- Dataset section
>>>>>

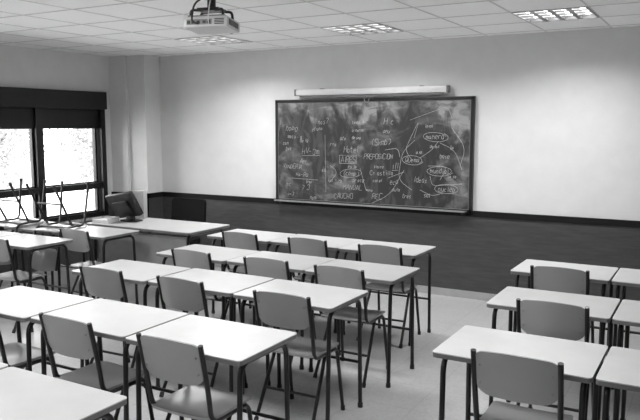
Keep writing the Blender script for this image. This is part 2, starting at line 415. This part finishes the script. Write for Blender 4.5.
for a in [(286, 131, 'hopo.', 6), (288, 138, 'macu - a', 4), (318, 124, 'nos?', 5), (312, 131, 'el uno', 4), (352, 124, 'tema 4', 4), (384, 124, 'Hgc', 6), (383, 133, 'aeu', 4),
          (302, 154, 'HV-3m', 7, 'line'), (286, 150, 'bas', 4), (344, 152, 'Hotel', 6), (371, 145, '(Symb)', 6), (340, 140, 'ato', 4),
          (283, 168, 'VANDERIA', 5), (341, 162, 'AIRES', 6, 'box'), (364, 159, 'PREPOSICION', 5), (392, 169, 'III', 6, 'line'), (343, 175, '(comp)', 5, 'oval'),
          (370, 175, 'C= astilla', 5), (286, 186, 'nc', 6), (343, 189, 'MANUAL', 6), (334, 198, 'CAUCHO', 6), (372, 199, 'REC', 6), (302, 190, '7 3', 6),
          (296, 176, 'Na-Ra', 5), (426, 139, 'manera', 5, 'oval'), (405, 162, 'Quema', 5, 'oval'), (430, 173, 'mundial', 5, 'oval'), (438, 191, 'nucleo', 5, 'oval'), (414, 182, 'ideas', 5),
          (283, 145, 'con', 4), (300, 163, 'Aei', 5), (390, 184, 'eco', 5), (392, 191, 'aula', 4), (328, 182, 'los - ya', 4), (348, 168, 'en la', 4), (288, 195, 'u=3', 4),
          (425, 128, 'lema', 4), (440, 158, 'base', 4), (352, 182, 'de aca', 4), (310, 199, 'nom', 4), (402, 198, 'tres', 4),
          (300, 142, 'de la', 4), (330, 146, 'r=a', 4), (352, 132, 'al norte', 3), (352, 139, 'de una', 3), (374, 168, 'tierra', 3), (373, 182, 'con el', 3), (366, 191, 'mano', 3),
          (306, 183, 'tres', 3), (322, 172, 'es', 4), (430, 148, 'de los', 3), (416, 154, 'a la', 3), (446, 178, 'que se', 3), (424, 197, 'sol', 4), (450, 150, 'le', 4)]:
    write(*a)
def stroke(pts):
    P = [onboard(*p) for p in pts]
    return fillet([(p[0], -0.0105, p[1]) for p in P], 0.12, 5)
for s in ([(414, 138), (420, 118), (405, 150), (412, 160)], [(440, 143), (455, 150), (462, 170)], [(404, 170), (390, 195), (372, 203)], [(428, 166), (448, 166), (440, 180)],
          [(415, 140), (402, 152), (398, 180), (412, 190)], [(325, 135), (326, 192)], [(410, 120), (448, 106), (452, 118)], [(430, 176), (432, 186), (462, 184)], [(292, 178), (318, 180)],
          [(452, 128), (466, 148), (460, 166)], [(420, 158), (432, 150), (438, 142)], [(388, 178), (404, 172)],
          [(420, 190), (432, 196), (440, 194)], [(360, 168), (366, 190)], [(330, 165), (338, 172), (330, 182)], [(385, 150), (398, 148), (400, 157)]):
    bm = bmesh.new(); tube(bm, stroke(s), TH, 4); obj('writing', bm, M['chalk'], board, False)

# projection screen
t = thing('projection_screen', 'white rolled-up projection screen housing mounted above the chalkboard', 'projection screen', (-3.34, 6.93, 2.165))
obj('housing', boxes((-0.90, 0.90, -0.034, 0.034, -0.032, 0.034), bev=0.012), M['white'], t)
obj('bottom_bar', tubes([[(-0.86, -0.005, -0.043), (0.86, -0.005, -0.043)]], 0.010, 10), M['grey'], t)
for s in (-1, 1):
    obj('end_cap', boxes((s*0.905-0.012, s*0.905+0.012, -0.038, 0.038, -0.036, 0.038), bev=0.006), M['grey'], t)
    obj('wall_bracket', boxes((s*0.6-0.02, s*0.6+0.02, 0.03, 0.07, -0.02, 0.045)), M['grey'], t, False)
obj('pull_hook', tubes([fillet([(-0.02, -0.02, -0.05), (-0.03, -0.035, -0.10), (0.0, -0.035, -0.13), (0.03, -0.035, -0.10), (0.02, -0.02, -0.05)], 0.02)], 0.004, 6), M['grey'], t)

# ------------------------------------------------------------------ projector
t = thing('projector', 'white video projector hanging from a ceiling bracket', 'projector', (-2.94, 3.74, 2.45), R(14))
TL = Matrix.Rotation(R(-5), 4, 'X')
def bb(*b, bev=0.0):
    bm = bmesh.new(); box(bm, *b, bev=bev, rot=TL); return bm
obj('body', bb(-0.155, 0.155, -0.115, 0.115, -0.036, 0.036, bev=0.018), M['case'], t)
obj('top_cover', bb(-0.13, 0.13, -0.095, 0.095, 0.035, 0.046, bev=0.005), M['grey'], t)
bm = tubes([[(0.08, 0.105, 0.0), (0.08, 0.14, 0.0)]], 0.030, 20); bmesh.ops.transform(bm, matrix=TL, verts=bm.verts); obj('lens', bm, M['black'], t)
obj('rear_panel', bb(-0.125, 0.05, -0.1175, -0.113, -0.020, 0.014), M['grey'], t, False)
for x in (-0.108, -0.078, -0.042, 0.0, 0.03):
    obj('socket', bb(x-0.011, x+0.011, -0.121, -0.116, -0.014, 0.004), M['black'], t, False)
bm = bmesh.new()
for k in range(4): box(bm, 0.07, 0.135, -0.119, -0.113, -0.020+0.010*k, -0.015+0.010*k, rot=TL)
obj('rear_vent', bm, M['black'], t, False)
bm = bmesh.new()
for k in range(8): box(bm, 0.153, 0.157, -0.08+0.02*k, -0.07+0.02*k, -0.018, 0.018, rot=TL)
obj('side_vent', bm, M['black'], t, False)
obj('mount_plate', boxes((-0.075, 0.075, -0.065, 0.065, 0.085, 0.105), bev=0.003), M['tube'], t, False)
for sx in (-1, 1):
    for sy in (-1, 1):
        obj('mount_arm', tubes([fillet([(sx*0.04, sy*0.04, 0.09), (sx*0.11, sy*0.075, 0.09), (sx*0.115, sy*0.08, 0.034)], 0.02)], 0.009, 8), M['tube'], t)
obj('pole', tubes([[(0, 0, 0.09), (0, 0, 0.225)]], 0.028, 16), M['tube'], t)
obj('ceiling_flange', tubes([[(0, 0, 0.215), (0, 0, 0.2299)]], 0.07, 20), M['alu'], t)
obj('cable', tubes([fillet([(-0.042, -0.115, -0.005), (-0.06, -0.18, 0.0), (-0.06, -0.14, 0.12), (-0.03, -0.05, 0.17), (-0.034, -0.04, 0.225)], 0.05)], 0.006, 6), M['black'], t)
obj('cable', tubes([fillet([(0.03, -0.118, -0.005), (0.05, -0.17, 0.02), (0.03, -0.10, 0.12), (0.03, -0.04, 0.225)], 0.05)], 0.004, 6), M['white'], t)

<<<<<

- Task to carry out
Where a line contains "writing", copy that line.

- Answer
Keep writing the Blender script for this image. This is part 2, starting at line 415. This part finishes the script. Write for Blender 4.5.
    bm = bmesh.new(); tube(bm, stroke(s), TH, 4); obj('writing', bm, M['chalk'], board, False)